A bipartisan House bill to tighten U.S. anti‑trafficking benchmarks by requiring foreign governments to curb demand for commercial sex, educate buyers, and discourage sex tourism.

02 · Section

What It Does

H.R. 9043 (the “Sex Trafficking Demand Reduction Act”) amends the Trafficking Victims Protection Act so that, when the U.S. evaluates other countries’ efforts to fight human trafficking, it will look specifically at whether those governments: (1) prohibit or adopt a policy against the purchase of commercial sex; (2) educate buyers about how traffickers exploit people; and (3) work to reduce demand for international sex tourism by their nationals. The change would apply to determinations made on or after the bill becomes law.
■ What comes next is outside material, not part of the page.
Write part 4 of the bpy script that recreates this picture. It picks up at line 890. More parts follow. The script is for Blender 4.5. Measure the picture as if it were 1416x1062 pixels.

Why it matters: These criteria aim to push demand‑side measures—focusing on buyers and sex‑tourism incentives—on the theory that lowering demand reduces trafficking risk and exploitation.

03 · Section

Who’s For It

  • Primary sponsors: Rep. Ann Wagner (R‑MO), with Rep. Virginia Foxx (R‑NC) and Rep. Madeleine Dean (D‑PA) as co‑sponsors — signaling bipartisan backing.
  • Supporters’ rationale: Targeting buyers and sex‑tourism demand addresses a root driver of sex trafficking and aligns foreign‑policy pressure with victim‑centered goals.
04 · Section

Who’s Against It

  • Potential critics (e.g., some civil‑liberties and sex‑worker‑rights advocates) may argue demand‑side criminalization can push consensual sex work underground, increase risks for workers, or conflate sex work with trafficking.
  • Some foreign‑policy skeptics may question whether grading countries on buyer‑focused policies could strain diplomacy or lead to one‑size‑fits‑all standards that don’t fit local contexts.
05 · Section

What’s Next

Status: Introduced on May 26, 2026 and referred to the House Foreign Affairs Committee. Next steps could include a committee hearing and markup; if approved, the bill would move to a House floor vote before heading to the Senate. Timelines are uncertain and depend on committee action.